In December 2003, a 38-year-old woman named Joyce Carol Vincent passed away inside her small apartment in North London.
No one came.
No one called.
No one checked.
Days turned into weeks. Weeks turned into months. And somehow… life outside continued as if nothing had happened.
It wasn’t until January 2006 — nearly three years later — that housing officials finally entered her apartment after unpaid rent raised concerns.
What they found was chilling.
Joyce’s remains were on the sofa in her living room.
The television was still on.
As if time had simply stopped for her… but not for the world.
Nearby were wrapped Christmas presents — gifts she had prepared for others before she died. Small, quiet reminders that she had plans… that she cared… that she wasn’t meant to disappear like this.
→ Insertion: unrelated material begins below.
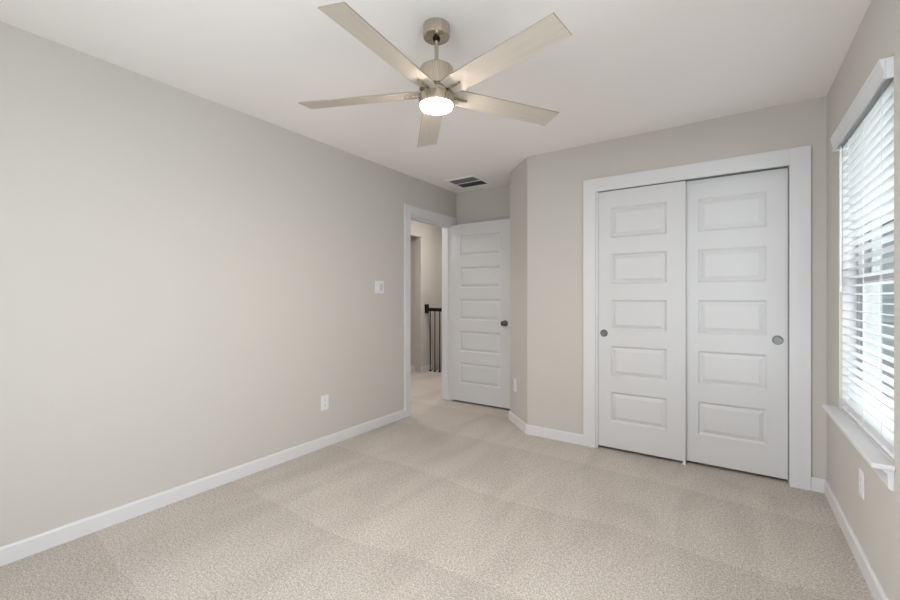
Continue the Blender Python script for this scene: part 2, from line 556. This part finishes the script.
# ------------------------------------------------------------------ five-panel doors
def panel_leaf(w, h, th, px0, px1, tops, ph):
    """leaf with x 0..w, front at y = 0 facing -y, back at y = th; moulded raised panels on both faces"""
    bm = bmesh.new()
    xs = [0, px0, px1, w]
    zs = [0]
    for tp in sorted(tops):
        zs += [tp - ph, tp]
    zs.append(h)
    rings = [(0, 0), (0.003, 0.002), (0.013, 0.0125), (0.018, 0.0125), (0.042, 0.0025)]

    def quad(p):
        bm.faces.new([bm.verts.new(c) for c in p])
    for side in (0, 1):
        def P(x, d, z):
            return (x, d if side == 0 else th - d, z)
        for i in range(3):
            for k in range(len(zs) - 1):
                x0, x1, z0, z1 = xs[i], xs[i + 1], zs[k], zs[k + 1]
                if i == 1 and k % 2 == 1:
                    for (o0, d0), (o1, d1) in zip(rings, rings[1:]):
                        a = [(x0 + o0, z0 + o0), (x1 - o0, z0 + o0), (x1 - o0, z1 - o0), (x0 + o0, z1 - o0)]
                        b = [(x0 + o1, z0 + o1), (x1 - o1, z0 + o1), (x1 - o1, z1 - o1), (x0 + o1, z1 - o1)]
                        for q in range(4):
                            s = (q + 1) % 4
                            quad([P(a[q][0], d0, a[q][1]), P(a[s][0], d0, a[s][1]), P(b[s][0], d1, b[s][1]), P(b[q][0], d1, b[q][1])])
                    o1, d1 = rings[-1]
                    quad([P(x0 + o1, d1, z0 + o1), P(x1 - o1, d1, z0 + o1), P(x1 - o1, d1, z1 - o1), P(x0 + o1, d1, z1 - o1)])
                else:
                    quad([P(x0, 0, z0), P(x1, 0, z0), P(x1, 0, z1), P(x0, 0, z1)])
    for k in range(len(zs) - 1):
        for x in (0, w):
            quad([(x, 0, zs[k]), (x, th, zs[k]), (x, th, zs[k + 1]), (x, 0, zs[k + 1])])
    for i in range(3):
        for z in (0, h):
            quad([(xs[i], 0, z), (xs[i + 1], 0, z), (xs[i + 1], th, z), (xs[i], th, z)])
    bmesh.ops.remove_doubles(bm, verts=bm.verts, dist=1e-5)
    return bm


TOPS = [1.906 - 0.3615 * k for k in range(5)]
PH = 0.237
GAP = 0.022


def rel(tops, z0):
    return [q - z0 for q in tops]


# bedroom door, swung 90 degrees open
DW, DYF = 0.762, 4.000
d1 = link('door_1', panel_leaf(DW, 2.012, 0.035, 0.120, DW - 0.120, rel(TOPS, GAP), PH), M['door'], loc=(XL + 0.016, DYF, GAP), bevel=0.0012, seg=1)
tag(d1, 'white five-panel bedroom door swung open with dark round knob', 'door', kind='structure')
kx, kz = DW - 0.062, 0.926 - GAP
for sgn, y0 in ((-1, 0.0), (1, 0.035)):
    bm = bmesh.new()
    lathe(bm, [(0, 0), (0.032, 0), (0.032, 0.004), (0.028, 0.008), (0.013, 0.010), (0.011, 0.026), (0.017, 0.032), (0.026, 0.040), (0.0285, 0.050), (0.026, 0.060), (0.016, 0.066), (0, 0.0675)], 32)
    link('knob', bm, M['nickel_dark'], d1, smooth=True, loc=(kx, y0, kz), rot=(math.pi / 2 * (1 if sgn < 0 else -1), 0, 0))
for z in (0.22, 1.0, 1.78):
    bm = bmesh.new()
    lathe(bm, [(0, 0), (0.006, 0), (0.006, 0.09), (0, 0.09)], 16)
    box(bm, (0.004, -0.030, 0), (0.0065, 0.004, 0.09))
    link('hinge', bm, M['nickel_dark'], d1, smooth=True, loc=(-0.0068, 0.036, z))

# sliding closet doors: left one in the front track, right one behind
def pull(parent, x, z, m, big=1.0):
    bm = bmesh.new()
    s = big
    lathe(bm, [(0.0, 0.0012), (0.016 * s, 0.0012), (0.0205 * s, 0.0016), (0.0225 * s, 0.0042), (0.0265 * s, 0.0042), (0.0285 * s, 0.0020), (0.0285 * s, -0.004), (0, -0.004)], 40)
    return link('finger_pull', bm, m, parent, smooth=True, loc=(x, 0, z), rot=(math.pi / 2, 0, 0))


LX0, LX1 = CX0 + 0.013, -0.277
d2 = link('door_2', panel_leaf(LX1 - LX0, 2.017, 0.034, -0.792 - LX0, -0.397 - LX0, rel(TOPS, GAP), PH), M['door'], loc=(LX0, YC + 0.006, GAP), bevel=0.0012, seg=1)
tag(d2, 'left sliding closet door with five raised panels and darker round pull', 'door', kind='structure')
pull(d2, -0.842 - LX0, 0.918 - GAP, M['pewter'])
RX0, RX1 = -0.322, CX1 - 0.0015
d3 = link('door_3', panel_leaf(RX1 - RX0, 2.0190, 0.034, -0.203 - RX0, 0.190 - RX0, rel(TOPS, GAP), PH), M['door'], loc=(RX0, YC + 0.0415, GAP), bevel=0.0012, seg=1)
tag(d3, 'right sliding closet door with five raised panels and silvery round pull', 'door', kind='structure')
pull(d3, 0.246 - RX0, 0.922 - GAP, M['chrome'], 1.06)
bm = bmesh.new()
box(bm, (-0.300, YC + 0.000, 0), (-0.272, YC + 0.100, 0.006))
box(bm, (-0.290, YC + 0.001, 0.006), (-0.276, YC + 0.0055, 0.030))
box(bm, (-0.290, YC + 0.0760, 0.006), (-0.276, YC + 0.080, 0.030))
tag(link('door_guide', bm, M['plate'], bevel=0.001), 'small white floor guide where the closet doors overlap', 'door guide')
bm = bmesh.new()
box(bm, (CX0 + 0.014, YC + 0.004, CZ - 0.0025), (CX1 - 0.004, YC + 0.100, CZ - 0.0005))
struct('trim_5', bm, M['pewter'], 'metal track above the sliding closet doors', 'door track')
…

She had once been social. Connected. Living a normal life.
But over time, she drifted into isolation.
Despite living in a busy building above shops in London, her absence went unnoticed. Some neighbors later said they remembered a strange smell — but assumed it came from outside trash or nearby bins.
No one imagined the truth.
Her story later shocked the world and inspired the documentary Dreams of a Life (2011), raising a difficult question:
How can someone vanish… without anyone realizing?
This isn’t just a story about one woman.
It’s about loneliness — and how, even in crowded cities, people can quietly slip away without a single alarm being raised.